REQUIRED TASK> In the entries below, identify every line with the string "this" and copy it.

Begin LISTING

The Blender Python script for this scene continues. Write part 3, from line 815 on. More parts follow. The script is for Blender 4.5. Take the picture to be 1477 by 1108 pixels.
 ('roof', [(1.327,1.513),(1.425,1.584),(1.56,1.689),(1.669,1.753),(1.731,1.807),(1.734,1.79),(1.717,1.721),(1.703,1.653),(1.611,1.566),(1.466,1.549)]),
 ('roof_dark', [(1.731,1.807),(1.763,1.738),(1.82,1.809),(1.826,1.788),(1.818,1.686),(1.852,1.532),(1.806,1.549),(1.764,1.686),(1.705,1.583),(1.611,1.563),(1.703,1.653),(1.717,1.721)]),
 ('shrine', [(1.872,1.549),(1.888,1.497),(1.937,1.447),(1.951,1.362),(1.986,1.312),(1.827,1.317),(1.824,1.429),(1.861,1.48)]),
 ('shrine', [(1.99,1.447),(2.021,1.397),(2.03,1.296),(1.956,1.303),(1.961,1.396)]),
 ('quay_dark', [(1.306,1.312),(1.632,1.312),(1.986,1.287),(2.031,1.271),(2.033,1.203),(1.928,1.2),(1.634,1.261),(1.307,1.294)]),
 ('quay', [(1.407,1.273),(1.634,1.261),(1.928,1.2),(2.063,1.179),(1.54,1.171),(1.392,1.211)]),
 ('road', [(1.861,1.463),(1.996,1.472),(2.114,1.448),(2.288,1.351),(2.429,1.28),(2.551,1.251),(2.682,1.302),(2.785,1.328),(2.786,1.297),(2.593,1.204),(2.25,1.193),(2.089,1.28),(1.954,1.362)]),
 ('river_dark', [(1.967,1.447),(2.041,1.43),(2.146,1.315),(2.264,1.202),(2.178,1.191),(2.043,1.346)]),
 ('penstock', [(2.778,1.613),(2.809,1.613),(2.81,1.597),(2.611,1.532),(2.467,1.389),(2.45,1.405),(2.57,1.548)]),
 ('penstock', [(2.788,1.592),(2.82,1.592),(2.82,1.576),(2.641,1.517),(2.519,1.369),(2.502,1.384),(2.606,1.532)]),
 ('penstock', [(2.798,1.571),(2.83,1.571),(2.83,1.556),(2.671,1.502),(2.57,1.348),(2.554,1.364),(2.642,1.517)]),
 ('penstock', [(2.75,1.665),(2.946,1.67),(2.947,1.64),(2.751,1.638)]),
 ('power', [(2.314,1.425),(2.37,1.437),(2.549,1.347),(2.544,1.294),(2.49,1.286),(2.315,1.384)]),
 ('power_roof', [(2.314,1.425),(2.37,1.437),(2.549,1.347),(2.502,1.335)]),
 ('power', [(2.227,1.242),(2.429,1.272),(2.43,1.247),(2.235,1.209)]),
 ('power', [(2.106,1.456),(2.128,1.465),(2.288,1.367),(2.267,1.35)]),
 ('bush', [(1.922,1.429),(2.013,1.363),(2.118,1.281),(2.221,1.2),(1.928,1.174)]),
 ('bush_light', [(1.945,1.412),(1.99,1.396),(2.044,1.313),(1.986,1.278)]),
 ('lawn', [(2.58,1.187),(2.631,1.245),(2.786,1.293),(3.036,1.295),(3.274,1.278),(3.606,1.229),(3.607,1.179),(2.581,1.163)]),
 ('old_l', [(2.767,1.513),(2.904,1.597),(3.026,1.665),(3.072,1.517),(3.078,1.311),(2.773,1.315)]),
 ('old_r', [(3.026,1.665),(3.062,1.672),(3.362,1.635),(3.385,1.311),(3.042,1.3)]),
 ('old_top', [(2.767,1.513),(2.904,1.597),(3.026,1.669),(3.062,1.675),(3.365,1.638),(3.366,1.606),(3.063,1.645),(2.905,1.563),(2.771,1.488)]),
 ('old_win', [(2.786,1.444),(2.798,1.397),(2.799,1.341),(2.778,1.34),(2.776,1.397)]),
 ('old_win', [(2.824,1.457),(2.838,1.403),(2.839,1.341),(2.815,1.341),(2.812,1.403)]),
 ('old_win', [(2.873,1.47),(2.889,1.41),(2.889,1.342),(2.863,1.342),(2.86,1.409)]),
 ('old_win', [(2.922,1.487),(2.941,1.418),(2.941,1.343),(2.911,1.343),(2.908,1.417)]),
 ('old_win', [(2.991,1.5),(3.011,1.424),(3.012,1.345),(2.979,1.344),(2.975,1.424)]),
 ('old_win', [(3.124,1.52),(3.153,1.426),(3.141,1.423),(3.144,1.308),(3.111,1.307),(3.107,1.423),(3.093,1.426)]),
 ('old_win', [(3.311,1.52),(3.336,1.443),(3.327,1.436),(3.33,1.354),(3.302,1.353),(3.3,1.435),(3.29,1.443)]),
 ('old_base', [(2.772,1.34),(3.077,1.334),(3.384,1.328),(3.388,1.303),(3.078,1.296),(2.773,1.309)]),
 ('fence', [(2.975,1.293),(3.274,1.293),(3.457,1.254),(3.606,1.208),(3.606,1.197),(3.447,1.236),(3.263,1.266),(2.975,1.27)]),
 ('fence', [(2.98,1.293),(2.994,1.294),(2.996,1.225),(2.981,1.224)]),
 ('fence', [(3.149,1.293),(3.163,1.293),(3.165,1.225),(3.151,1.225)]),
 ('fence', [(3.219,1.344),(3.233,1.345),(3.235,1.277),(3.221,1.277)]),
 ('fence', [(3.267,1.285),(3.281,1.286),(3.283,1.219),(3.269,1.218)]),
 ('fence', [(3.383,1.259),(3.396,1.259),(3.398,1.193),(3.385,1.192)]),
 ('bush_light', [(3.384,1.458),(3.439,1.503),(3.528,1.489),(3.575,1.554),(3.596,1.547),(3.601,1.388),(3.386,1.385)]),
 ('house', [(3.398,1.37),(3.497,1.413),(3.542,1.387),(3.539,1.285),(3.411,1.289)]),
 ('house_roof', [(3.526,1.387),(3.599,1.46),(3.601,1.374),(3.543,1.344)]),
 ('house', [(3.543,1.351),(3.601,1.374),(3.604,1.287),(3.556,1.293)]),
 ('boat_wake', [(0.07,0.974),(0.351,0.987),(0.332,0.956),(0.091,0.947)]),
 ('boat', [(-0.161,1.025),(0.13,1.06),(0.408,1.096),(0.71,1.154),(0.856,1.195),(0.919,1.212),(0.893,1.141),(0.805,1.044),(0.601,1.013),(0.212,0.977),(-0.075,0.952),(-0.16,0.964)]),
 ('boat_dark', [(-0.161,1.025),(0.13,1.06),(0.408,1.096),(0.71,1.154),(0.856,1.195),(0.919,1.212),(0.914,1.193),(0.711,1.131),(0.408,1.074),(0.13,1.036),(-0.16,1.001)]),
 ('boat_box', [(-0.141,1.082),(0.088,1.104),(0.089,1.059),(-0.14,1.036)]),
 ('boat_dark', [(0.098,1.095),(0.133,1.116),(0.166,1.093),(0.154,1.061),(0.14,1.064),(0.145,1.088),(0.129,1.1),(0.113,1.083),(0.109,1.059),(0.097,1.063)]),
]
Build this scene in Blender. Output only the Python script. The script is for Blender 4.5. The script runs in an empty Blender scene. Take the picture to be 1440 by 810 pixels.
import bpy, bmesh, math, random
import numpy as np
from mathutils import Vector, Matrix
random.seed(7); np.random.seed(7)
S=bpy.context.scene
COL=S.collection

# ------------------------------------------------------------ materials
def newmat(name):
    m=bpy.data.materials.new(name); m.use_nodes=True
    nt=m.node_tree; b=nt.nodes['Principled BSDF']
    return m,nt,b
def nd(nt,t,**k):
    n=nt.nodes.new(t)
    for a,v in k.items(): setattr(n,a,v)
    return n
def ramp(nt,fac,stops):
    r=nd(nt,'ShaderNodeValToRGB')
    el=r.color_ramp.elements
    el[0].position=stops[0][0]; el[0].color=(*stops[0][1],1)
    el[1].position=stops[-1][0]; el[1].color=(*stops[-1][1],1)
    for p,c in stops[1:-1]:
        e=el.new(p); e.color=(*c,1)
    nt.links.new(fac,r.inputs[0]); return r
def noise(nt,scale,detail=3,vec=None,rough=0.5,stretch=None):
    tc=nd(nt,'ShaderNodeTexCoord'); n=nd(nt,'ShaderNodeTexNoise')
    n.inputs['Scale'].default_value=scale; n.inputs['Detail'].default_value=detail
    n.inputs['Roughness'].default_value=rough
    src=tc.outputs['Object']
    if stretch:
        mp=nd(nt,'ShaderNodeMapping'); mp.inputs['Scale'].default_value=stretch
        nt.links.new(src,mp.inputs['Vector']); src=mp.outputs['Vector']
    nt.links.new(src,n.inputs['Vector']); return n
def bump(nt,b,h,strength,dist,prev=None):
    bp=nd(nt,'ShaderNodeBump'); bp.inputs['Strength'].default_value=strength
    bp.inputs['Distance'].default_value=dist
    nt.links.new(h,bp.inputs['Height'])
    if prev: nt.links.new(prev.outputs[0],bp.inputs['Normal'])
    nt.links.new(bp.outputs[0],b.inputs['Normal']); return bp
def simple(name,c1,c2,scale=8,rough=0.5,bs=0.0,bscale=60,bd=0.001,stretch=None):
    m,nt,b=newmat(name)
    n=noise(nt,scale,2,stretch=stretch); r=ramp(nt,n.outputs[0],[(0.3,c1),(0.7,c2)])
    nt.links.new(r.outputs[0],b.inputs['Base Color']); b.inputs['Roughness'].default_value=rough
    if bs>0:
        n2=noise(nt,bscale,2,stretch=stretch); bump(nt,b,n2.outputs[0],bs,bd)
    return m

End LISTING

ANSWER TO THE TASK>
The Blender Python script for this scene continues. Write part 3, from line 815 on. More parts follow. The script is for Blender 4.5. Take the picture to be 1477 by 1108 pixels.
Build this scene in Blender. Output only the Python script. The script is for Blender 4.5. The script runs in an empty Blender scene. Take the picture to be 1440 by 810 pixels.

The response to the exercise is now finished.